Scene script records

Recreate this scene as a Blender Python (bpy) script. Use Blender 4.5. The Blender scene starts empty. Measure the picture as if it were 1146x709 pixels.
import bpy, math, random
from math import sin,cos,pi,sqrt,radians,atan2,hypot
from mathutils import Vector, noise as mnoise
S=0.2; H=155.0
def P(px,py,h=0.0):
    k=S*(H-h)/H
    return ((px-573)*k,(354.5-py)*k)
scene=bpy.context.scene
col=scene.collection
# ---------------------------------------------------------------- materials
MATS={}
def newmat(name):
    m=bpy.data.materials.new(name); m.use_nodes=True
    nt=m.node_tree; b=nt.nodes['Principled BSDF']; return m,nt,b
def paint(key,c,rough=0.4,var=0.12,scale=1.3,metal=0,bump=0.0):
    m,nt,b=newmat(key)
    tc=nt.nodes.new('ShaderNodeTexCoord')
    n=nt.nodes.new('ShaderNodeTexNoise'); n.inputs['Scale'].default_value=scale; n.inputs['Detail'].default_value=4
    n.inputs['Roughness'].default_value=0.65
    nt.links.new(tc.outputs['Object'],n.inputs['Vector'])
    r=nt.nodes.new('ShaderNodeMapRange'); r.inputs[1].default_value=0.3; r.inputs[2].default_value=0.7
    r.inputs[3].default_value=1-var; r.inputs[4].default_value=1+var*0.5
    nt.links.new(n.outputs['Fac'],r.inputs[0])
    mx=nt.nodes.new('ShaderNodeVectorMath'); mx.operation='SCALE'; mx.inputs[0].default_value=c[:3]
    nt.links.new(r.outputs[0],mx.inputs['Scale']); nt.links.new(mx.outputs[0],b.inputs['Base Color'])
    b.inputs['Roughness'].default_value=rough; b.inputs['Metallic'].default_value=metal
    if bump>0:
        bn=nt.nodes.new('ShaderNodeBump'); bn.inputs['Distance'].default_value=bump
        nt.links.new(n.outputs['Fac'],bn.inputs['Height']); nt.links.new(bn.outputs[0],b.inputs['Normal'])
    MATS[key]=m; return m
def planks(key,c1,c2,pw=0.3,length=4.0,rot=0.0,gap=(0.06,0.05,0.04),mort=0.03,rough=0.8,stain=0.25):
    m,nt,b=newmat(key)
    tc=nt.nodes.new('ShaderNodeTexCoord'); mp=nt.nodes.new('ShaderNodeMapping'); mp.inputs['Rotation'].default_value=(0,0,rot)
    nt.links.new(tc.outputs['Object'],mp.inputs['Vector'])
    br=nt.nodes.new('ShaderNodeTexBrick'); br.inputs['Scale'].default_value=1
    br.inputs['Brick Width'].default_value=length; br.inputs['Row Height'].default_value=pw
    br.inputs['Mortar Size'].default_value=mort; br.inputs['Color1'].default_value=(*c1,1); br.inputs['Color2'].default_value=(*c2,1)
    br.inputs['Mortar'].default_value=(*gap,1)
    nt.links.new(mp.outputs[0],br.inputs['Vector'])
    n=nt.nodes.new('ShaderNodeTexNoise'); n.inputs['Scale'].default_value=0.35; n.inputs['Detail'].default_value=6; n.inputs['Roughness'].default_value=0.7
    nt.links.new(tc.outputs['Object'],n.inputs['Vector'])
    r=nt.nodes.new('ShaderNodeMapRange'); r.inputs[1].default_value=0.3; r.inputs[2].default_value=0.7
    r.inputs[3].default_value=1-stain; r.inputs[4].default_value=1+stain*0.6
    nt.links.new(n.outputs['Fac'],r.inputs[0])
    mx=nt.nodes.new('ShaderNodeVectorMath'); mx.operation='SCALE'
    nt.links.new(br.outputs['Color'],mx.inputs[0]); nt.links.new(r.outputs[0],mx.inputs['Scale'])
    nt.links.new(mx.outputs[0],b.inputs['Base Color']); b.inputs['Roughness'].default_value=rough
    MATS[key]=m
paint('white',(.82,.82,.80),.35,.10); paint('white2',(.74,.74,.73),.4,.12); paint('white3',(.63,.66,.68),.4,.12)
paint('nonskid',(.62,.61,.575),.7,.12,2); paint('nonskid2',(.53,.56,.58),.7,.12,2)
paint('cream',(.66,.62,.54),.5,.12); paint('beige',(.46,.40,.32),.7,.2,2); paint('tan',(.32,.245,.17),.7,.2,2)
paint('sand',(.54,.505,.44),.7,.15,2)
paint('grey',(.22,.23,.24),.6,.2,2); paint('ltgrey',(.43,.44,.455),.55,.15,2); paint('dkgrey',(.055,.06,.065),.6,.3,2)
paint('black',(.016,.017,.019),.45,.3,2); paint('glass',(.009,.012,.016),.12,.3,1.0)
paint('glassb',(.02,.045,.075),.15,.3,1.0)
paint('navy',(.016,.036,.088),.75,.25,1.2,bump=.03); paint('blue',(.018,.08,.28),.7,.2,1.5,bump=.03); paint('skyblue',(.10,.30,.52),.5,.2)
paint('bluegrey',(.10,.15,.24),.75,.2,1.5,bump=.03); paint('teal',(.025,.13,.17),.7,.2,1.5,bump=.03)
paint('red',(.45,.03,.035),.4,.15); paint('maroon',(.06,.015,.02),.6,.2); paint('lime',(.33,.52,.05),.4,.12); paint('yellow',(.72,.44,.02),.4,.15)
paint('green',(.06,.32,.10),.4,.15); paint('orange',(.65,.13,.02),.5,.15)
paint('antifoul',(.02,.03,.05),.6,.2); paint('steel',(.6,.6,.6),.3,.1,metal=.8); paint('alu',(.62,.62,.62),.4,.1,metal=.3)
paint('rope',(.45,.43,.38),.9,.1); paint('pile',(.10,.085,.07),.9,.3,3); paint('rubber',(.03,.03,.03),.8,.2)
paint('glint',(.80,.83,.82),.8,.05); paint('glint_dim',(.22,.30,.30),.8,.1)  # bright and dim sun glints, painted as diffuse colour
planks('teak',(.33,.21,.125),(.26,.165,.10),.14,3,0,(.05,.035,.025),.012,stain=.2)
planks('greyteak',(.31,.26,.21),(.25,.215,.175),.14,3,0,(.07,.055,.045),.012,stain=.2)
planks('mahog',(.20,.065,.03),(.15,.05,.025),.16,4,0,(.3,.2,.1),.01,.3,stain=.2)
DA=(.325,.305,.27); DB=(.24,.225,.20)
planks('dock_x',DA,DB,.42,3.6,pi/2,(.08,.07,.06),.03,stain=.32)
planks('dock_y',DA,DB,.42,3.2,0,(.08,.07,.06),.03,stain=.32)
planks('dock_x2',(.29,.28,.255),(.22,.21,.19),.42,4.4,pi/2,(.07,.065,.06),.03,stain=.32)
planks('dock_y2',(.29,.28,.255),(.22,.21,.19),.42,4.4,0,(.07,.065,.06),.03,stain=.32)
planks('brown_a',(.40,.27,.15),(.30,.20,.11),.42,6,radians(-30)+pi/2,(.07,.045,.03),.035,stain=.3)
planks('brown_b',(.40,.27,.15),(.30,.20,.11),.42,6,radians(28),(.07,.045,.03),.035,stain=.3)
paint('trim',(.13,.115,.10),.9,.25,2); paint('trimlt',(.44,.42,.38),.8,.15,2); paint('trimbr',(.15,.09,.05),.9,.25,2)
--
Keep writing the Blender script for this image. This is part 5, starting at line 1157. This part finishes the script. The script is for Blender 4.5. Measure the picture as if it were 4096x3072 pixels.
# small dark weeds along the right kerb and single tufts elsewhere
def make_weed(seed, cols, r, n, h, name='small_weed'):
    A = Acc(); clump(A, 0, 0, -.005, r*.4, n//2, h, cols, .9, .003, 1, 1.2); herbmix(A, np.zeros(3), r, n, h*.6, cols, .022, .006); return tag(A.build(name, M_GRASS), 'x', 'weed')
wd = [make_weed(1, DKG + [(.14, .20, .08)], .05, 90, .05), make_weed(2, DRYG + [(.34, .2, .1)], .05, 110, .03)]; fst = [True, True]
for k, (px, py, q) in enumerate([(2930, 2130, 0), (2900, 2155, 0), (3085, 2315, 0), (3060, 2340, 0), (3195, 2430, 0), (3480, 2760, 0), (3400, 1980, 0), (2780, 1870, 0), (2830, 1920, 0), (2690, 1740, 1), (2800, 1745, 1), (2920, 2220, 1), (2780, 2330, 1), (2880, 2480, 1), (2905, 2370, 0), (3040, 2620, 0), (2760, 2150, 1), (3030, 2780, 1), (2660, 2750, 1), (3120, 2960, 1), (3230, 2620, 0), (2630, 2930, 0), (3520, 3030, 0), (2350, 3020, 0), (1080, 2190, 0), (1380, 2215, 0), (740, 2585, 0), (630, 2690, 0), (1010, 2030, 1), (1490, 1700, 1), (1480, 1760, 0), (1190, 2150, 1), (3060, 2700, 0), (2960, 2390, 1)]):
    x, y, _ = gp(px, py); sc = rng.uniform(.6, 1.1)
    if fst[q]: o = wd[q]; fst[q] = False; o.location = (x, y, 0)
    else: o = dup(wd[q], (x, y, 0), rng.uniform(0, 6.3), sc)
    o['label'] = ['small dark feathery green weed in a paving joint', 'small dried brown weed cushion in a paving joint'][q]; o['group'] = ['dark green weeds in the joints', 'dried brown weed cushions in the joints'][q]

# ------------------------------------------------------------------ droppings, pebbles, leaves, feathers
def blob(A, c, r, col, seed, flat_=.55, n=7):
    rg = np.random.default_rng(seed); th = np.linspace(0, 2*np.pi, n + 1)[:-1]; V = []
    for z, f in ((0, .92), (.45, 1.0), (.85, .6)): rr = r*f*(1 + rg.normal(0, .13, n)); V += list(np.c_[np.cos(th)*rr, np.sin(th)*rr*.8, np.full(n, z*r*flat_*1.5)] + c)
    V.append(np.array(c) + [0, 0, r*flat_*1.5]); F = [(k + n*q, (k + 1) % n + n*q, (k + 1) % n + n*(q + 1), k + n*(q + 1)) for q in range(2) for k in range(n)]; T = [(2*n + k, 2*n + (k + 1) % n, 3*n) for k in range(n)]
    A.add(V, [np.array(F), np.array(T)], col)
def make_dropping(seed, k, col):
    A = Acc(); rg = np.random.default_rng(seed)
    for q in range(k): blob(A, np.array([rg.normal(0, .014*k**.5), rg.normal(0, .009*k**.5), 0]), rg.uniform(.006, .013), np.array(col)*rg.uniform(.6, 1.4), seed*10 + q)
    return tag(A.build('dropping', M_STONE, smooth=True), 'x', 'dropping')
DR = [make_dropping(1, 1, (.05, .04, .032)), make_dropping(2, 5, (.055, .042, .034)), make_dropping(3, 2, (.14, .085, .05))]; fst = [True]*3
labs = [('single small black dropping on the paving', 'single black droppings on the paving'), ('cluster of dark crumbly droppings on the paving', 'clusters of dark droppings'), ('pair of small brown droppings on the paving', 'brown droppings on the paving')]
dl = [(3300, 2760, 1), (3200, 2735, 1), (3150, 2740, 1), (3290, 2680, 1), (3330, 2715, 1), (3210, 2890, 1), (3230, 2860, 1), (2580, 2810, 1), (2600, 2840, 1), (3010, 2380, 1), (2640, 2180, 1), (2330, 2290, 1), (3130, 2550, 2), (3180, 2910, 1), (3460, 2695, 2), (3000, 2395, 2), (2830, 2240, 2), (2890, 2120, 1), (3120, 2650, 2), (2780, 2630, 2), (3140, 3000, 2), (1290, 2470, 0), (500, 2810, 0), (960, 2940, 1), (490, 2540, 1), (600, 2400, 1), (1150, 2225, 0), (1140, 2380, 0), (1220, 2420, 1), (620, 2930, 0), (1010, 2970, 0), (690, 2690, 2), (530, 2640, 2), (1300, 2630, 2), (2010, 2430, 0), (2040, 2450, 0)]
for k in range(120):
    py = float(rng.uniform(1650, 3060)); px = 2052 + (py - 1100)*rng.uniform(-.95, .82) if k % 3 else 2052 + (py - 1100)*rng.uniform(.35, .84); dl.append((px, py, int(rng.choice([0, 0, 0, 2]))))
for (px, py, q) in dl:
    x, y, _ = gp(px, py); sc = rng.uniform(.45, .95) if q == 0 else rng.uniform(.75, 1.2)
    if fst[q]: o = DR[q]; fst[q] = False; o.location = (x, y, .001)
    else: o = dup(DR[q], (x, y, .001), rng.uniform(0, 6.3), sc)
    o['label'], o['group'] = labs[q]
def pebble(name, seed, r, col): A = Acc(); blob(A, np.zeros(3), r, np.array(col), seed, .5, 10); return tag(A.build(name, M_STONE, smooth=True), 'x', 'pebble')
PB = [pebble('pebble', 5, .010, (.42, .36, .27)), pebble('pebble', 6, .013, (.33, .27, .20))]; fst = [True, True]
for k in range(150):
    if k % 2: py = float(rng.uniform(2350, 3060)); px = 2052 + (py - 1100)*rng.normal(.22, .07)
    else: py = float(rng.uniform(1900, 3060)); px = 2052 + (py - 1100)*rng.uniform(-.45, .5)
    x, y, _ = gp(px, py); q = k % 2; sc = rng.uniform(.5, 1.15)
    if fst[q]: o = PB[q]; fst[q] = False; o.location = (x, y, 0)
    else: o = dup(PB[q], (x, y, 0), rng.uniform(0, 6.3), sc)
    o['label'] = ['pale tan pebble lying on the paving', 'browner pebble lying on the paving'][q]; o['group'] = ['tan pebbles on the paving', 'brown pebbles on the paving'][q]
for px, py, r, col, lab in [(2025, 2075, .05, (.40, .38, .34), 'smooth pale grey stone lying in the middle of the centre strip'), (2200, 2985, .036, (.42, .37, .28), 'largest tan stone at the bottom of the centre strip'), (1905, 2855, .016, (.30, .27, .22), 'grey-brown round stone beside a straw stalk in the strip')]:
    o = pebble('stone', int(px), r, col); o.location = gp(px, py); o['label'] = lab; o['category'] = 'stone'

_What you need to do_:
Reproduce word for word the material above, beginning with the line that contains "Keep writing the" and ending with the line that contains "o['label'] = ['small".

_Task answer_:
Keep writing the Blender script for this image. This is part 5, starting at line 1157. This part finishes the script. The script is for Blender 4.5. Measure the picture as if it were 4096x3072 pixels.
# small dark weeds along the right kerb and single tufts elsewhere
def make_weed(seed, cols, r, n, h, name='small_weed'):
    A = Acc(); clump(A, 0, 0, -.005, r*.4, n//2, h, cols, .9, .003, 1, 1.2); herbmix(A, np.zeros(3), r, n, h*.6, cols, .022, .006); return tag(A.build(name, M_GRASS), 'x', 'weed')
wd = [make_weed(1, DKG + [(.14, .20, .08)], .05, 90, .05), make_weed(2, DRYG + [(.34, .2, .1)], .05, 110, .03)]; fst = [True, True]
for k, (px, py, q) in enumerate([(2930, 2130, 0), (2900, 2155, 0), (3085, 2315, 0), (3060, 2340, 0), (3195, 2430, 0), (3480, 2760, 0), (3400, 1980, 0), (2780, 1870, 0), (2830, 1920, 0), (2690, 1740, 1), (2800, 1745, 1), (2920, 2220, 1), (2780, 2330, 1), (2880, 2480, 1), (2905, 2370, 0), (3040, 2620, 0), (2760, 2150, 1), (3030, 2780, 1), (2660, 2750, 1), (3120, 2960, 1), (3230, 2620, 0), (2630, 2930, 0), (3520, 3030, 0), (2350, 3020, 0), (1080, 2190, 0), (1380, 2215, 0), (740, 2585, 0), (630, 2690, 0), (1010, 2030, 1), (1490, 1700, 1), (1480, 1760, 0), (1190, 2150, 1), (3060, 2700, 0), (2960, 2390, 1)]):
    x, y, _ = gp(px, py); sc = rng.uniform(.6, 1.1)
    if fst[q]: o = wd[q]; fst[q] = False; o.location = (x, y, 0)
    else: o = dup(wd[q], (x, y, 0), rng.uniform(0, 6.3), sc)
    o['label'] = ['small dark feathery green weed in a paving joint', 'small dried brown weed cushion in a paving joint'][q]; o['group'] = ['dark green weeds in the joints', 'dried brown weed cushions in the joints'][q]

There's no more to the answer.